TBMM İnsan Haklarını İnceleme Komisyonu Başkanı AK Parti Milletvekili Mustafa Yeneroğlu, Cumhurbaşkanımız Recep Tayyip Erdoğan’a hakaretler ve ırkçı ifadeler barındıran küfürlü şiiri nedeniyle Jan Böhmermann’a açılan davanın durdurulması münasebetiyle bir açıklama yaptı. “Böhmermann’a karşı açılmış olan davanın durdurulmasını büyük bir şaşkınlıkla medyadan öğrenmiş bulunmaktayız. Görünen o ki, Birleşmiş Milletler Irkçılıkla Mücadele Komisyonunun Almanya’ya yapmış olduğu ihtarların hiçbir etkisi olmamıştır ve Mainz Savcılığı Almanya’nın itibarını önemsememektedir.” diyen Yeneroğlu sözlerini şöyle sürdürdü:
 
“Davanın durdurulmuş olması başlı başına, sunulan gerekçe ise daha da büyük bir skandaldır. Mainz Savcılığının vermiş olduğu bu karar Alman adaleti için kötü bir karne ortaya koymaktadır. Bu denli açık şekilde işlenmiş bir suçun hukuki ayak oyunlarıyla ve aşırı detaycı manevralarla kovuşturulmamasını, Almanya’da eğitimini tamamlamış bir hukukçu olarak doğrusu beklemezdim. 

Öyle görünüyor ki, Savcılık Cumhurbaşkanımıza karşı hâkim olan genel kanının etkisinden kurtulamamış ve hukuki hassasiyetin dışına çıkarak karar vermiştir. Ümit ederim ki, itiraz edildiğinde karar değişecektir. Ancak kararın ilan ediliş biçimi bile başlı başına bir skandaldır. Cumhurbaşkanı’nın avukatına karar dün saat 14:45’te Savcılık tarafından tebliğ edilmiştir. Ancak çok daha öncesinden birçok medya mensubu ve Böhmermann karardan haberdar olmuştu hatta Böhmermann’ın kendisi ertesi gün konu hakkında bir basın açıklaması yapacağını ilan edilmişti. Yani pek çok gazeteci ve Böhmermann’ın bizzat kendisi kararı önceden biliyordu. Şu ana kadar olup bitenlerden açık bir şekilde anlaşıldığı üzere, dava 28 Ekim’de zaman aşımına uğratılmak için kasıtlı olarak geciktirilmektedir. 
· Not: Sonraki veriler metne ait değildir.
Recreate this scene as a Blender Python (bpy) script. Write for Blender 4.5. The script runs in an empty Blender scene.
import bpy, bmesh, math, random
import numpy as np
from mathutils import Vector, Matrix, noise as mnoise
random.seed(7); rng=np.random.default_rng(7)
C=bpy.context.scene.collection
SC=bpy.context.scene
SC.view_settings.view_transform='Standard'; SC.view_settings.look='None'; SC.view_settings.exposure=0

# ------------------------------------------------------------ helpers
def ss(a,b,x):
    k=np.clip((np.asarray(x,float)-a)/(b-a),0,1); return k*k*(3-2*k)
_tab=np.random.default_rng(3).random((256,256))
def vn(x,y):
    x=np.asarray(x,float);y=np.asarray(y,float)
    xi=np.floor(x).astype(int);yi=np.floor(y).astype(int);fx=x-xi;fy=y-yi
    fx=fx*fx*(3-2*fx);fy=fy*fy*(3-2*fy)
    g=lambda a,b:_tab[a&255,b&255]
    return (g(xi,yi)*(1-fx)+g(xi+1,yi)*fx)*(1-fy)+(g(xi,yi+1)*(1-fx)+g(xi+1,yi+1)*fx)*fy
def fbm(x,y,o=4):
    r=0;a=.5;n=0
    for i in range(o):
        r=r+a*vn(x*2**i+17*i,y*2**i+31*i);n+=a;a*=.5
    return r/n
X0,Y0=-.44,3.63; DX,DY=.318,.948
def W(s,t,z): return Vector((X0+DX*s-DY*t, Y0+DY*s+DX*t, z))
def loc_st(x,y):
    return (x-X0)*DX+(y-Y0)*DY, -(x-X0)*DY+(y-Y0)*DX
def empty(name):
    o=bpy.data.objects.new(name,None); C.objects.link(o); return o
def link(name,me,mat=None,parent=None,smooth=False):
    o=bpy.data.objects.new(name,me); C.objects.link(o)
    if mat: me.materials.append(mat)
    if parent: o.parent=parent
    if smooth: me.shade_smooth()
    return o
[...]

Böhmermann’ın ifadelerinin hakaret olduğu hususunda hiç kimsenin şüphesi bulunmazken, yalnızca Mainz Savcılığı bunun aksi kanaati taşımakta ve bu kanaatini de ‘Hakaret ne kadar ağırsa o derece ciddi kastedilmemiştir ve dolayısıyla ceza tayinine yer yoktur.’ diye tuhaf bir şekilde gerekçelendirmektedir. Güya Böhmermann’ın söyledikleri kişisel hakaretlerden ziyade nesnel bir şekilde konuyu tartışmaya açmakmış. 

Aslında yargı organının bazı kısımlarında derinlere kök salmış olduğu anlaşılan, ama herkesin gözden kaçırdığı bir problem daha vardır. Birleşmiş Milletler Irkçılıkla Mücadele Komisyonunun üç sene önce Almanya’ya yapmış olduğu ihtarlar hâlen hafızalarda tazeliğini korumaktadır. Komisyon, Thilo Sarrazin’in ifadelerinin açık bir şekilde ırkçı nitelikte olmasına rağmen kovuşturmaya tabi tutulmaması konusunda ihtarda bulunmuştu. Federal Hükümet'e, ceza gerektiren ırkçı tutumları teşhis edebilmeleri ve dava açabilmeleri için savcılık birimlerini eğitme ve hassaslaştırma yaptırımı uygulanmıştı. 

Savcılığın sunduğu gerekçeden de anlaşılacağı üzere, bu ihtarların hiçbir etkisi olmamıştır. Savcılık malum şiirdeki hiç de önemsiz olmayan kısımları tamamen görmezden gelmiştir. Böhmermann bu küfürlü şiirinde yalnızca Cumhurbaşkanımıza galiz hakaretlerde bulunmamış, aynı zamanda ‘ilkel Doğulu’ tiplemesine ve ön yargılara hizmet etmiştir. Ancak savcılık bu hususta tek kelime bile etmemiştir.”